# start of Available data
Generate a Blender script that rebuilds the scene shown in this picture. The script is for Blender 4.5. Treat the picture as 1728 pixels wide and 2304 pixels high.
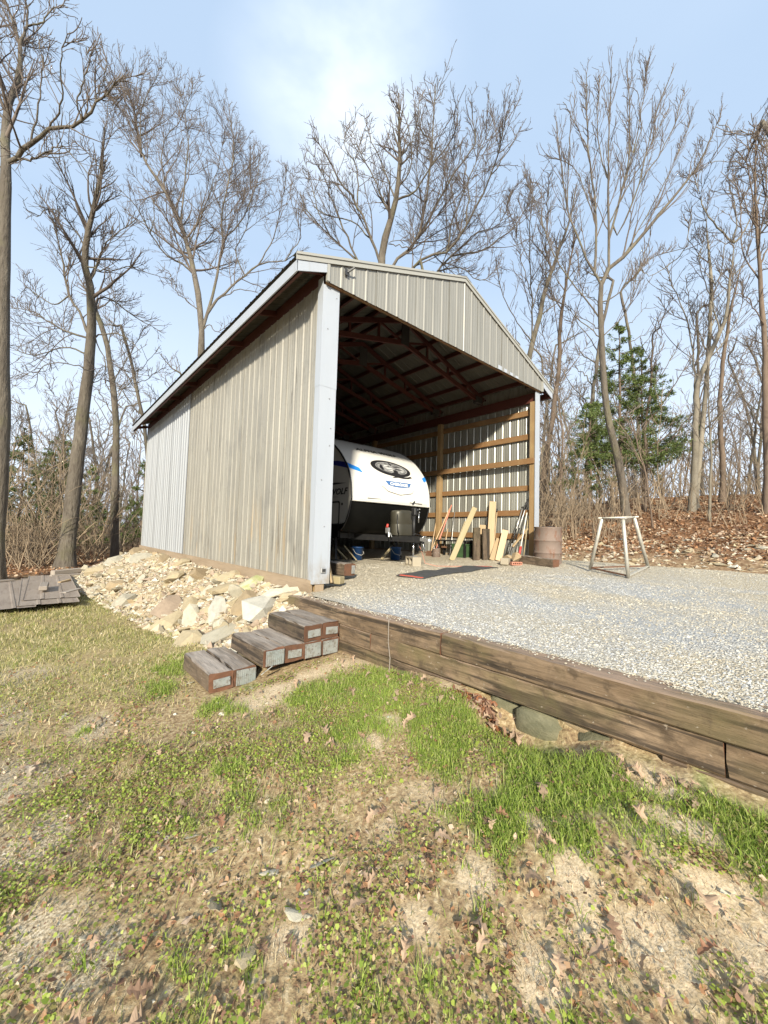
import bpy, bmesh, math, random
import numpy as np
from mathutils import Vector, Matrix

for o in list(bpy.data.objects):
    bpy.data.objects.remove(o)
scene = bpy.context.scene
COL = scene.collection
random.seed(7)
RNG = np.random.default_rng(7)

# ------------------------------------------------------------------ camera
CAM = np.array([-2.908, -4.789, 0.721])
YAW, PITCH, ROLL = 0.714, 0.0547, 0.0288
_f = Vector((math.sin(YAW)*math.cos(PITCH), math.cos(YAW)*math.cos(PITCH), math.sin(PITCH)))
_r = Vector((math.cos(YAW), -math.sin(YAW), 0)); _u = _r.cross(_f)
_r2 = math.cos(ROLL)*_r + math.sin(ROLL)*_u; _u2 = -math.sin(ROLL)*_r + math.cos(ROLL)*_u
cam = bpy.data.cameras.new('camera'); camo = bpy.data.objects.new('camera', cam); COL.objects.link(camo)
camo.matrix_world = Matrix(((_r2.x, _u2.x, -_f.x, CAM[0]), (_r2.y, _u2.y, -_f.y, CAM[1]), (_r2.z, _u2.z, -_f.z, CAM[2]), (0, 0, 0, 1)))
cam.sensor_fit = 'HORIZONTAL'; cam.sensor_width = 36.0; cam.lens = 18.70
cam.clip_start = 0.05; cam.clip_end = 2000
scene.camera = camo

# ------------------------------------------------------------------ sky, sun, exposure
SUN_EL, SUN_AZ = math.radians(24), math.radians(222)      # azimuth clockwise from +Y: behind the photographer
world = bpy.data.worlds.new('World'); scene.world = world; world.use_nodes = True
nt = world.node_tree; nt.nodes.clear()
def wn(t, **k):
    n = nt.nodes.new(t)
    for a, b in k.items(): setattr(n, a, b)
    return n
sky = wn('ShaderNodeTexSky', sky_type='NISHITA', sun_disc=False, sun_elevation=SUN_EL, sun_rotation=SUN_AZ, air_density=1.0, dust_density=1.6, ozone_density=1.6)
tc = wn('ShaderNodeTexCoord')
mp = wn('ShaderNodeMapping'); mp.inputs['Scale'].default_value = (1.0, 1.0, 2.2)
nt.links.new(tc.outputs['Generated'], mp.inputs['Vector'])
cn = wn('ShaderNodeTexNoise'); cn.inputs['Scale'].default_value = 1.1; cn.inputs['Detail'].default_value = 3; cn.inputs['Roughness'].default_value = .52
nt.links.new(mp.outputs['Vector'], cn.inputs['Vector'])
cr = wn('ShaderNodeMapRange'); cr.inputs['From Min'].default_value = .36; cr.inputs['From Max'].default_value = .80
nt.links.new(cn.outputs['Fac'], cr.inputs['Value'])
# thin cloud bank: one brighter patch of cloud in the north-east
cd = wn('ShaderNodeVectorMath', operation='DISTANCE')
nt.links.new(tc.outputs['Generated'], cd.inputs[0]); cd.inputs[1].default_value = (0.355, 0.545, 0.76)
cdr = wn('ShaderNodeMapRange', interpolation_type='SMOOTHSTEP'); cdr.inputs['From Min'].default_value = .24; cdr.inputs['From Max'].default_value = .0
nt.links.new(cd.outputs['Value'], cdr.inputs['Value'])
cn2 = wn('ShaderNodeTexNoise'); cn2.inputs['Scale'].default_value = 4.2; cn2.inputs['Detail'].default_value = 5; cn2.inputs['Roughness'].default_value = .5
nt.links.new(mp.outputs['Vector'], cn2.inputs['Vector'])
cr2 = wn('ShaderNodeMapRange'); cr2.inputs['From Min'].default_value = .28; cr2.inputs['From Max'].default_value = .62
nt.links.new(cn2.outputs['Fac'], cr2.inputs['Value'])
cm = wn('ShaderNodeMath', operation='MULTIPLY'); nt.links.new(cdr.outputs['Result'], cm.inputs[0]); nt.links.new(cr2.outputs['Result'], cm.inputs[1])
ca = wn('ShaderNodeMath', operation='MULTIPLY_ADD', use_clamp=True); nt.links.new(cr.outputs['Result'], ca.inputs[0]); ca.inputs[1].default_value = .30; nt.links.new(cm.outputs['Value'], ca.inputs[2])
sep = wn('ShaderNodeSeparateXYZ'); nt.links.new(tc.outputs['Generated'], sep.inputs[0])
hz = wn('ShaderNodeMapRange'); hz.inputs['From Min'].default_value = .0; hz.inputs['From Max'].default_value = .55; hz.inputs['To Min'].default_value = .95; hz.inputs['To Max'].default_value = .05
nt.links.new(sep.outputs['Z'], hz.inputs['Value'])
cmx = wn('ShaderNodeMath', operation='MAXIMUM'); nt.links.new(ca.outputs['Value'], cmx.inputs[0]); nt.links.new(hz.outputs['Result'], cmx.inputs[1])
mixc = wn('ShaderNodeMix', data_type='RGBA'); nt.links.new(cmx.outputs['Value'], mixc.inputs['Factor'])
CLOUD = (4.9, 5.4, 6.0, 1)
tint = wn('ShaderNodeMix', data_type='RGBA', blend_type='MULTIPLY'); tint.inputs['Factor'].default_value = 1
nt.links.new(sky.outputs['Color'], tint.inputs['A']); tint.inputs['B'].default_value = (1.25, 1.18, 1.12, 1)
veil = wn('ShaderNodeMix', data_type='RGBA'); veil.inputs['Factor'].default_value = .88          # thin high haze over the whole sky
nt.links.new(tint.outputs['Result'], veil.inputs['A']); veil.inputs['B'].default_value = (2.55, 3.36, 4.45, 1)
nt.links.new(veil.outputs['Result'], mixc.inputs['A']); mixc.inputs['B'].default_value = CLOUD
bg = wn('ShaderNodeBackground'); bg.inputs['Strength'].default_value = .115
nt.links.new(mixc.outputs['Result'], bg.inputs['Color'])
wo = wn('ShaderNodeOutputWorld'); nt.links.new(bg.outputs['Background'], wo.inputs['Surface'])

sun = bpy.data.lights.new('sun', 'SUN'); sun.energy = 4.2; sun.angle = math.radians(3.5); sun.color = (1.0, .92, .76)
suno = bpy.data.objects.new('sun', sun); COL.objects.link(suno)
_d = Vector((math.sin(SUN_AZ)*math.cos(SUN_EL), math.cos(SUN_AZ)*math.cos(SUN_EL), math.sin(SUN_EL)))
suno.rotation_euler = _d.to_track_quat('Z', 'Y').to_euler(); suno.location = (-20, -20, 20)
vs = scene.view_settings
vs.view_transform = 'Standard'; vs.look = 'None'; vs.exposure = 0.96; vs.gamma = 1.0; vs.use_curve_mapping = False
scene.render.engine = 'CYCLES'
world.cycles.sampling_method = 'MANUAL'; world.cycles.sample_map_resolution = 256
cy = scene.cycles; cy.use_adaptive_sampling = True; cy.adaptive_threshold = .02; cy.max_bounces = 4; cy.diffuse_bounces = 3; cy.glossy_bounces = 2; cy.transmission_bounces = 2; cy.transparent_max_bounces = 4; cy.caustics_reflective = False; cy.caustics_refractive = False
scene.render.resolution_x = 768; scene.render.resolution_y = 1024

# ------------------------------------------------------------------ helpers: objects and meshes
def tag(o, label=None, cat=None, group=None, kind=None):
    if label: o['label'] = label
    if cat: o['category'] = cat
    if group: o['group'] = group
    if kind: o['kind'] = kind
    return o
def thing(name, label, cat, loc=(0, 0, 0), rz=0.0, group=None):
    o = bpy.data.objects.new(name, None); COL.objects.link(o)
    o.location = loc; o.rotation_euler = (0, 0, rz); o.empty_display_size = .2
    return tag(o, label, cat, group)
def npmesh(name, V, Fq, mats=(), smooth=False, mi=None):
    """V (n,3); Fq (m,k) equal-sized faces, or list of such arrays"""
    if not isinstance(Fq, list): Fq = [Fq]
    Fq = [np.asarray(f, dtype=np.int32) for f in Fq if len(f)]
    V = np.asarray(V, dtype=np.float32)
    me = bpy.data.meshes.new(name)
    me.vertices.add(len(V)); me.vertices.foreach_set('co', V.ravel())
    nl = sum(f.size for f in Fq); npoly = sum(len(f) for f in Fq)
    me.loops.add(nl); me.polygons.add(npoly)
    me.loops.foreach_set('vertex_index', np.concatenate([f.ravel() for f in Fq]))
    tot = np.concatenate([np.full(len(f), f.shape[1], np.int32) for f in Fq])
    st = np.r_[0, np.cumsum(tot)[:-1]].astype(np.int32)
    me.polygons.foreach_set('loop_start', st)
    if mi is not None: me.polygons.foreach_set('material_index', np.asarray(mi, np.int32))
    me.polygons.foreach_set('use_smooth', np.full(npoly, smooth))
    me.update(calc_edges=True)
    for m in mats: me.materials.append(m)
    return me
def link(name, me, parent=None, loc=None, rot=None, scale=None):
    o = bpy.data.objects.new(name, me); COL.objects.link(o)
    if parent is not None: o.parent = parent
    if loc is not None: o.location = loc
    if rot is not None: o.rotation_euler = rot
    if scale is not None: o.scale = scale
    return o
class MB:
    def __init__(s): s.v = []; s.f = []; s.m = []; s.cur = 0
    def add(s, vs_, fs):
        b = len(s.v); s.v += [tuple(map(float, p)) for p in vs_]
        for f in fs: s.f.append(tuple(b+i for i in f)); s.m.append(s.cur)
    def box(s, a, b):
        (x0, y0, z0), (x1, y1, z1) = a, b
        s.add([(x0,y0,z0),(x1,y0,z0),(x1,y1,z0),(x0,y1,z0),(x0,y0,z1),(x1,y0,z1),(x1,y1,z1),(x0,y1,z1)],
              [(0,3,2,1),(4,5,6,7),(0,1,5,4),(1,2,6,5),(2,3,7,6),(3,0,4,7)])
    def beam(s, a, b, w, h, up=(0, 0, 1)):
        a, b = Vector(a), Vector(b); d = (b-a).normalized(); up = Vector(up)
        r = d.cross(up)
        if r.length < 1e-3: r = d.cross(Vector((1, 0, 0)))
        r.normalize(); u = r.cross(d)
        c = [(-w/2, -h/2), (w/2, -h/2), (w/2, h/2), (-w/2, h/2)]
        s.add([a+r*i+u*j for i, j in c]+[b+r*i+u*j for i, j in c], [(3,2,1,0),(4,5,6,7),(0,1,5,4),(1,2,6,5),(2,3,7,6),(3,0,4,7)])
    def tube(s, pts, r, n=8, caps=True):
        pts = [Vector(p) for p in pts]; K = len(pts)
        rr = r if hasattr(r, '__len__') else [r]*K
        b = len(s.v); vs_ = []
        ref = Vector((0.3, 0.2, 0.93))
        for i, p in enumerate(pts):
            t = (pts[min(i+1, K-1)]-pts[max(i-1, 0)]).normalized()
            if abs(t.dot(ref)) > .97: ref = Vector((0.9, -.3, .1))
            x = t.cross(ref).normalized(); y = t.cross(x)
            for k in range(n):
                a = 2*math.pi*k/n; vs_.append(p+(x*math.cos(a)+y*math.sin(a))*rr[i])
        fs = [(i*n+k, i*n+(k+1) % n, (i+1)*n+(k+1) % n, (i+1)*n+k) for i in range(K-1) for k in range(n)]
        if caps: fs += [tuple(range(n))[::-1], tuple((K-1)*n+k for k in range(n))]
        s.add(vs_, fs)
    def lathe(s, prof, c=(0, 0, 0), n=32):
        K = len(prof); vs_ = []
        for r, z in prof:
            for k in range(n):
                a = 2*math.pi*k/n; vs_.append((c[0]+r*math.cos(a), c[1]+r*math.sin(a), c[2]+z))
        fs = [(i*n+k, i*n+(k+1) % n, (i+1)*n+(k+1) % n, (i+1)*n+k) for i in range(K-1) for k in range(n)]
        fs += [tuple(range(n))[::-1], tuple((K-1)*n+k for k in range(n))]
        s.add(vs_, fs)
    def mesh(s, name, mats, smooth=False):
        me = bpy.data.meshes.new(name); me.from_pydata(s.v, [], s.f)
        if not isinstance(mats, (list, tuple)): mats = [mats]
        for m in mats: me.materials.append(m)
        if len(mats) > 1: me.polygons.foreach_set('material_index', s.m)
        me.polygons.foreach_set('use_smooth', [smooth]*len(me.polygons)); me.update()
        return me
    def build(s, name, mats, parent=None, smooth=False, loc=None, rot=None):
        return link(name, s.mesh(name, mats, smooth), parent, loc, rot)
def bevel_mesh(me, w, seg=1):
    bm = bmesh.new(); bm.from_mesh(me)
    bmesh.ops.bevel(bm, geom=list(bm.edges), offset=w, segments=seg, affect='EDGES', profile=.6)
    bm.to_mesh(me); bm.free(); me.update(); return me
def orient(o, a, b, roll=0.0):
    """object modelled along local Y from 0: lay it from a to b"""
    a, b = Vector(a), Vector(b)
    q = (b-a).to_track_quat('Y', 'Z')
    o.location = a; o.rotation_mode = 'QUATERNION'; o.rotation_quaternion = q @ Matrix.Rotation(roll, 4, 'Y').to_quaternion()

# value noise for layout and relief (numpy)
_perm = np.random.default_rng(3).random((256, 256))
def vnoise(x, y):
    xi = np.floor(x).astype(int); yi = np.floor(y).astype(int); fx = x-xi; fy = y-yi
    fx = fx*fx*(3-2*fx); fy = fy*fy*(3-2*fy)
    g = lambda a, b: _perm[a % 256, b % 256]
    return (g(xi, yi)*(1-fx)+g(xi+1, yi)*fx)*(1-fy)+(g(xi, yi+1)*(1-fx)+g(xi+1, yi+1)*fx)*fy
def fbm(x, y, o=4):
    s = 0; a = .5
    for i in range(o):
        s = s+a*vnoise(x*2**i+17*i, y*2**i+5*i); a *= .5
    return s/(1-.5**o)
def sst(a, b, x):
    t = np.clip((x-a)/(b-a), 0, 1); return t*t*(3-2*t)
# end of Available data
Direction =>
Exactly reproduce the run of lines from the start of the listing through the line with "RNG = np.random.default_rng(7)", inclusive; pictures are not copied.

Task solution =>
Generate a Blender script that rebuilds the scene shown in this picture. The script is for Blender 4.5. Treat the picture as 1728 pixels wide and 2304 pixels high.
import bpy, bmesh, math, random
import numpy as np
from mathutils import Vector, Matrix

for o in list(bpy.data.objects):
    bpy.data.objects.remove(o)
scene = bpy.context.scene
COL = scene.collection
random.seed(7)
RNG = np.random.default_rng(7)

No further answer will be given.